Intisari-Online.com – Seorang misionaris pada suatu sore bepergian dengan berjalan kaki bersama temannya di sepanjang jalan berbukit di Tibet. Mereka terjebak dalam badai salju yang parah.
Saat beristirahat, mereka melihat ke bawah dari tepi lereng yang curam. Mereka melihat seorang asing yang berbaring di salju pada kaki tebing, lebih dari tiga puluh kaki di bawah jalan. Orang asing itu jelas jatuh dari jalan dan membutuhkan perhatian serta bantuan yang mendesak.
Misionaris itu mencoba untuk turun dan menyelamatkan orang itu, sementara temannya berusaha untuk mencegahnya. Ia mengingatkan jika mereka akan kehilangan waktu bila menyelamatkan orang asing itu, dan mereka bertiga bisa beku sampai mati dalam badai salju sebelum mereka mencapai tempat tinggal mereka. Misionaris itu bertekad untuk menyelamatkan orang yang tak berdaya itu dan mengajak temannya untuk bekerja sama. Namun temannya menolak untuk membantu dan berjalan pergi untuk menyelamatkan hidupnya sendiri.
Misionaris itu menuruni lereng dan mencapai orang asing yang terluka itu. Orang asing itu terluka parah dan kakinya patah. Misionaris itu mengangkat orang asing itu di pundaknya, dengan hati-hati menutupi dirinya dengan selimut dan naik ke jalan yang curam dan licin dengan beban berat. Setelah satu jam perjalanan membosankan dengan beban berat dalam badai salju, mereka mendekati desa terdekat ketiga kegelapan sudah dekat. Tubuh misionaris itu basah dengan peluh. Tiba-tiba ia tersandung tubuh manusia setengah terkubur di jalan tertutup es. Mayat beku itu adalah teman sang misionaris yang melanjutkan sendiri perjalanannya demi menyelamatkan hidupnya sendiri. Ia rupanya tidak dapat mengatasi dingin dan beku hingga berujung pada kematian tragis.

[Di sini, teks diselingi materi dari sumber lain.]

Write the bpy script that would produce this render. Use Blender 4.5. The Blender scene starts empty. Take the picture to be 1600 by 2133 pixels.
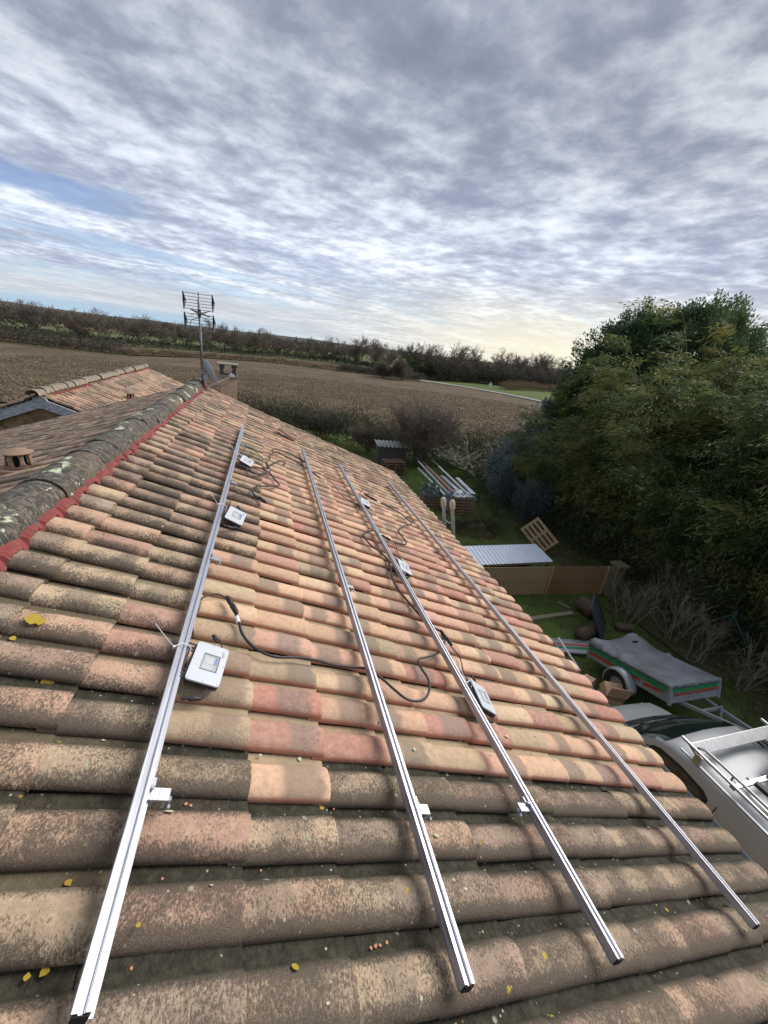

Misionaris itu membawa orang asing agar diberikan keselamatan dan kehangatan ke sebuah desa dan memberinya semua bantuan yang diperlukan. Ia ingat bahwa dengan menyelamatkan orang asing itu dengan mengorbankan kenyamanannya sendiri, ia telah menyelamatkan dirinya sendiri. Membawa beban berat, keringat, dan kontak dengan tubuh mereka telah membuat panas tubuh dan menyelamatkan nyawa mereka.
Seorang murid pernah bertanya pada misionaris itu, “Apa tugas kehidupan yang paling sulit?” Misionaris itu menjawab, “Untuk tidak membawa beban!” Hadiah terbesar dari pelayanan tanpa pamrih adalah juga membantu orang yang melayani. Tidak ada lembah yang dalam yang di luar jangkauan kemurahan Tuhan.
Kita mungkin memberi tanpa mencintai, tapi kita tidak bisa mencintai tanpa memberi. Cinta adalah memberikan semua yang kita bisa. Cinta itu seperti senyum, baik, tidak memiliki nilai kecuali diberikan. Ibu Teresa pernah mengatakan, “Bukan berapa banyak yang Anda lakukan, tetapi berapa banyak cinta yang Anda masukkan ke dalam apa yang Anda lakukan yang Anda anggap penting.”
Cinta adalah bahasa yang bisa didengar oleh orang tuli, dilihat oleh orang buta, dan dirasakan bahkan oleh orang lumpuh dan keterbelakangan mental.